Sarkozy held for questioning
Nicolas Sarkozy has been detained for questioning over alleged influence peddling in an unprecedented step against a former French president.
Former French President Nicolas Sarkozy has been detained for questioning over alleged influence peddling. The decision to detain him at Nanterre, near Paris, is an unprecedented step against a former president.
Sarkozy arrived early on Tuesday to be quizzed by investigators at their offices in Nanterre, west of Paris, after his lawyer
was held for questioning on Monday.
"Mr. Sarkozy has been summoned to Nanterre and is being held for questioning," the source told Reuters.
The investigators are seeking to establish if the former president, with the help of his lawyer Thierry Herzog, attempted to pervert the course of justice.
They suspect Sarkozy, 59, sought to obtain inside information from one of the magistrates about the progress of another probe, and that he was tipped off that his mobile phone had been tapped by judges looking into the alleged financing of his 2007 election campaign by former Libyan dictator Muammar Gaddafi.
The case could be devastating for Sarkozy's hopes of a political comeback in time for the next presidential campaign in 2017.
Under French law, suspects in criminal cases can be held in custody for up to 48 hours before they must be charged or released.
Sarkozy is alleged to have been helped to victory in 2007 with up to $70 million provided by Gaddafi, and envelopes stuffed with cash from France's richest woman, L'Oreal heiress Liliane Bettencourt.
He dismissed the Gaddafi claims as ridiculous and was cleared last year of taking Bettencourt's money when she was too frail to know what she was doing.
His campaign treasurer is one of ten people awaiting trial in that case.
The Gaddafi investigation is ongoing. It was in connection with it that the judges last year obtained the unprecedented authorisation to tap the phones of a former president.
After four fruitless months they discovered Sarkozy had a secret phone registered under an assumed name and it was conversations with his lawyer Herzog, recorded on that device, which triggered the probe.
Leaked excerpts suggest Sarkozy got a friendly judge to try to influence the outcome of confidential legal deliberations related to the Bettencourt case in return for support securing a lucrative post in Monaco.
They also imply he had a mole in a senior position who tipped him off about a planned police raid on his offices.
Such interference in the judicial process is regarded as "influence peddling" in French law and carries a maximum prison sentence of 10 years.
Sarkozy has attacked the tapping of his phones as worthy of East Germany's notorious Stasi secret police.
The authorisation of recordings of lawyer-client conversations has also provoked misgivings within sections of France's legal establishment.

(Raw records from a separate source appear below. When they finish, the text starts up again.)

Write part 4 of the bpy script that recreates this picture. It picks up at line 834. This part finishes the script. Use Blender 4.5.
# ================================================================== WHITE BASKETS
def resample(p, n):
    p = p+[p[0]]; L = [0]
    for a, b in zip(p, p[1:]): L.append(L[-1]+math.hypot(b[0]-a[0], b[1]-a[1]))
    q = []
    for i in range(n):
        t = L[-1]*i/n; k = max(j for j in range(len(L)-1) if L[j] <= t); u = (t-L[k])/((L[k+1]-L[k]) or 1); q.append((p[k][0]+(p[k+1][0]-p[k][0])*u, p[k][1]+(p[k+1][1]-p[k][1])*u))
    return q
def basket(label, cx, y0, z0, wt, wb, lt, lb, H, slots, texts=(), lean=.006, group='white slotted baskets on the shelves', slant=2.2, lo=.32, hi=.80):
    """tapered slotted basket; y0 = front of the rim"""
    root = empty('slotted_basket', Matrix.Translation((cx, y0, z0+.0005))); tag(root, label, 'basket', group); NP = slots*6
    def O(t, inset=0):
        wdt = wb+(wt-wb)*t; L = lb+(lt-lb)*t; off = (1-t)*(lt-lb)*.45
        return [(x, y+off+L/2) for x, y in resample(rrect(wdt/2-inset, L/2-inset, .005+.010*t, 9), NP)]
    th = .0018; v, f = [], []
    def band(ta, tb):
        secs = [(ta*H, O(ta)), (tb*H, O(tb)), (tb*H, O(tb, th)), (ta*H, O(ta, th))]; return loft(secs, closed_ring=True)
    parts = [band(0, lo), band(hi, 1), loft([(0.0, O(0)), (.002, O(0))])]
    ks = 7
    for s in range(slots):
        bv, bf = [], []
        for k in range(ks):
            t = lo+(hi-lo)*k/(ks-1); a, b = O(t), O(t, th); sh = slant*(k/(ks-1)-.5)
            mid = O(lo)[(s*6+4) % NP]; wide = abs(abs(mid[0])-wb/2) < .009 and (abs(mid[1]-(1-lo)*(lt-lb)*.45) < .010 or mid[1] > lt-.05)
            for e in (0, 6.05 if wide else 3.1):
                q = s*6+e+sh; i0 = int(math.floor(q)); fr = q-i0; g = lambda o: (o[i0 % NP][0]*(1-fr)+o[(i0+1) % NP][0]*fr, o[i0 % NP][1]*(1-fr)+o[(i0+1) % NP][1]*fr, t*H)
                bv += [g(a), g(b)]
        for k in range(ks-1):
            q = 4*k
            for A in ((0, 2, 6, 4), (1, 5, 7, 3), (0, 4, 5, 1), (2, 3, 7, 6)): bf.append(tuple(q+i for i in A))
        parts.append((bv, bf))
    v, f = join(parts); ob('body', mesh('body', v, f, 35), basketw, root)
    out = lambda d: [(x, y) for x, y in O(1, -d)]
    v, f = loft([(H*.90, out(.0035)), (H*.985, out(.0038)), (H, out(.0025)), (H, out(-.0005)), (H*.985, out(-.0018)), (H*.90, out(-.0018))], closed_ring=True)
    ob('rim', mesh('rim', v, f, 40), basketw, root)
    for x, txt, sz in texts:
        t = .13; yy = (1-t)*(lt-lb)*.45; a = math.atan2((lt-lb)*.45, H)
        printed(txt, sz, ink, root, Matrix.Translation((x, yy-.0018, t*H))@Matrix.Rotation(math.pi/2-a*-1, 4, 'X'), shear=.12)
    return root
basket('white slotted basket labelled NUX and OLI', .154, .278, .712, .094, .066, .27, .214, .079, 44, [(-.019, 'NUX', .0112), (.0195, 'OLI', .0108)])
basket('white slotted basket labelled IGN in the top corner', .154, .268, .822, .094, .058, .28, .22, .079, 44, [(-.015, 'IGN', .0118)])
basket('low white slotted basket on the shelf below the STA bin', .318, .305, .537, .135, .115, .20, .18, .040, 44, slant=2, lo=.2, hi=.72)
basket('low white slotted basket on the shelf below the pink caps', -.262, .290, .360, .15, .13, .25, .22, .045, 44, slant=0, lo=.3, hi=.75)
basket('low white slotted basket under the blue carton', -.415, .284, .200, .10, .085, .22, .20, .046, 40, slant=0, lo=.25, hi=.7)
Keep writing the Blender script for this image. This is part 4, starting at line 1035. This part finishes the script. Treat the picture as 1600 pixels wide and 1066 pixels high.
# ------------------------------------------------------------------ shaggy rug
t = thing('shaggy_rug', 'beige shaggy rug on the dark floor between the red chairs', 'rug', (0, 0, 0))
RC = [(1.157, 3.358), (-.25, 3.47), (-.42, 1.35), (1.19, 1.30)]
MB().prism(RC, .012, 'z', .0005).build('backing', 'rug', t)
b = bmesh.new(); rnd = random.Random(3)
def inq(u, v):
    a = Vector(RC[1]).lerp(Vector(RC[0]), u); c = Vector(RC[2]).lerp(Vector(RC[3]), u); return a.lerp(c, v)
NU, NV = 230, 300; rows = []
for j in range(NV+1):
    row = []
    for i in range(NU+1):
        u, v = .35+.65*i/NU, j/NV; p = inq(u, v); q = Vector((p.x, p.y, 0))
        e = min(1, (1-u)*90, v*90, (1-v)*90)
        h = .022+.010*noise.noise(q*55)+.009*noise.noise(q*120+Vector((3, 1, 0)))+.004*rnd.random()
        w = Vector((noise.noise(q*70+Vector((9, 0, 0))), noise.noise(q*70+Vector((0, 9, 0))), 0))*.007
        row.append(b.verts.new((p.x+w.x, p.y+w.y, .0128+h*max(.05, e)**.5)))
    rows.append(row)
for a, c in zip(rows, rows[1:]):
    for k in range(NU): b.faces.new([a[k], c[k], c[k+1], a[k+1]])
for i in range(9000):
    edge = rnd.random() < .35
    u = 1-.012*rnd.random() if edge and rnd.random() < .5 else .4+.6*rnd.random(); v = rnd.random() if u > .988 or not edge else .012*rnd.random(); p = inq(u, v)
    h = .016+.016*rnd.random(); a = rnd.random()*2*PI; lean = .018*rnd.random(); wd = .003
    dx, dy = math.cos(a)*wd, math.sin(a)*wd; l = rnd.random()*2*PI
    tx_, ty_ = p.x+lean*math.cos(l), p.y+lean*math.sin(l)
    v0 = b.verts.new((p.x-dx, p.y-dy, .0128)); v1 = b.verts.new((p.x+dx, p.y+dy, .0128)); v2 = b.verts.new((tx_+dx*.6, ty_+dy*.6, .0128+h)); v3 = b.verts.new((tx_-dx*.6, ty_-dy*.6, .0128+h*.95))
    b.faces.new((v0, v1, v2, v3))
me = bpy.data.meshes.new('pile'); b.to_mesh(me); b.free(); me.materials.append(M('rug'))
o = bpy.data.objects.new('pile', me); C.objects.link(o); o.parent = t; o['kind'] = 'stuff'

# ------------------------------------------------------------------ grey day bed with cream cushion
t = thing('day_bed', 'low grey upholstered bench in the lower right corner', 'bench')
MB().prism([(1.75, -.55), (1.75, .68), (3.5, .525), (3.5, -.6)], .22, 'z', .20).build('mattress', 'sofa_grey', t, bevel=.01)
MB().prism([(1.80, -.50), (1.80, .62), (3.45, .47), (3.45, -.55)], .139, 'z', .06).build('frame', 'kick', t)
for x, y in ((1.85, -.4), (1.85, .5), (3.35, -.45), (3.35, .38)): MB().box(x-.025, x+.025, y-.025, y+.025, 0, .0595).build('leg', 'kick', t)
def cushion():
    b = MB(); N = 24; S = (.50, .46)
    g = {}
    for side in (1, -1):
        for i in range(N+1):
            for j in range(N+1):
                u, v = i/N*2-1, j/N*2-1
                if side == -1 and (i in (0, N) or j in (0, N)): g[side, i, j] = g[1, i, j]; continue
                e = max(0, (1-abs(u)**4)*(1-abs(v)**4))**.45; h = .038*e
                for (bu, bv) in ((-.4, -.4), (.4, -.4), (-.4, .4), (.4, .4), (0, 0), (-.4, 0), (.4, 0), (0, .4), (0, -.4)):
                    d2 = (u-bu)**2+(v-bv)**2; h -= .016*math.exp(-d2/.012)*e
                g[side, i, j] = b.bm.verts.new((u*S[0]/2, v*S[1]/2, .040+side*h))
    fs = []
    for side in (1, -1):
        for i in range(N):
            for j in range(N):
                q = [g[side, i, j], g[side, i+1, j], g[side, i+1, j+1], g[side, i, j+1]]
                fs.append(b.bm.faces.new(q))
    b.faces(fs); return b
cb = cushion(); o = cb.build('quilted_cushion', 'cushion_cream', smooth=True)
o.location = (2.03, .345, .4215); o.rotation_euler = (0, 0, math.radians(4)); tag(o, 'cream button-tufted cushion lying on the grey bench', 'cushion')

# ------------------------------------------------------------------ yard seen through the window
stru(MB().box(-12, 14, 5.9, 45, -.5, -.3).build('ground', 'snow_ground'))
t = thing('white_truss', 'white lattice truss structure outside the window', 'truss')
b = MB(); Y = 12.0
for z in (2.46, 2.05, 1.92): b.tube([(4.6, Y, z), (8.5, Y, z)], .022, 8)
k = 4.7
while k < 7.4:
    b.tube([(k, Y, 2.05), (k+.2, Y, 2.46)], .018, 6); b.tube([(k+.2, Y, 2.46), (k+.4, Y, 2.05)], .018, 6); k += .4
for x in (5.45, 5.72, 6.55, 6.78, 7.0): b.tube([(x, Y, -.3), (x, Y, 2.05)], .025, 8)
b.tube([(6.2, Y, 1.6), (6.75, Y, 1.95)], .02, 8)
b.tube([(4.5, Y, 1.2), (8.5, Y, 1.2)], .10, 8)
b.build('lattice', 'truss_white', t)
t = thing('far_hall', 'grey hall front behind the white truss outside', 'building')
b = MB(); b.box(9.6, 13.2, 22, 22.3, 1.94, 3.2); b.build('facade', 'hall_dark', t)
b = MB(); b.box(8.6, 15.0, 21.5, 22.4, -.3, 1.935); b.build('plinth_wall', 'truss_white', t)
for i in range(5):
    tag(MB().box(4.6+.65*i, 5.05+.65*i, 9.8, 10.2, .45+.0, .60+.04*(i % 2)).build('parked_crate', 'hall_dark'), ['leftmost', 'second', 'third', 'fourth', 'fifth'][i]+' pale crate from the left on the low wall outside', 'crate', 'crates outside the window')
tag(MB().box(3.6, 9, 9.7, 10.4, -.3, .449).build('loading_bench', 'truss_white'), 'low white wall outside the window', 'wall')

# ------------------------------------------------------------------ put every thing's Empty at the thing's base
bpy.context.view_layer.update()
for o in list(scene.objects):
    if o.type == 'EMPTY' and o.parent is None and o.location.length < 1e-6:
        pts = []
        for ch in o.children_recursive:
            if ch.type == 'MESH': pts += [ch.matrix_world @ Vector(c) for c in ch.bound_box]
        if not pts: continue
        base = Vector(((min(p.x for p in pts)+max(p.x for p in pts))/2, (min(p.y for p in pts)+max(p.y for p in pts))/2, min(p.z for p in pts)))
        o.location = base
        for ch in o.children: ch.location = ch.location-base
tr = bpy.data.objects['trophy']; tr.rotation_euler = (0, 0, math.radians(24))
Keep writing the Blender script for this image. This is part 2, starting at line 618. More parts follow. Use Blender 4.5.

Separately, Sarkozy has recently been linked to a scandal over the funding of his campaign for re-election in 2012.
Sarkozy has been implicated in a number of other scandals which are still being investigated.
The most serious of these centres on an allegation that he helped organise kickbacks from a Pakistani arms deal to finance the 1995 presidential campaign of former premier Edouard Balladur.
He is also being probed over allegations that, while president, he used public funds to pay for party political research and handed out contracts for polling to a political crony.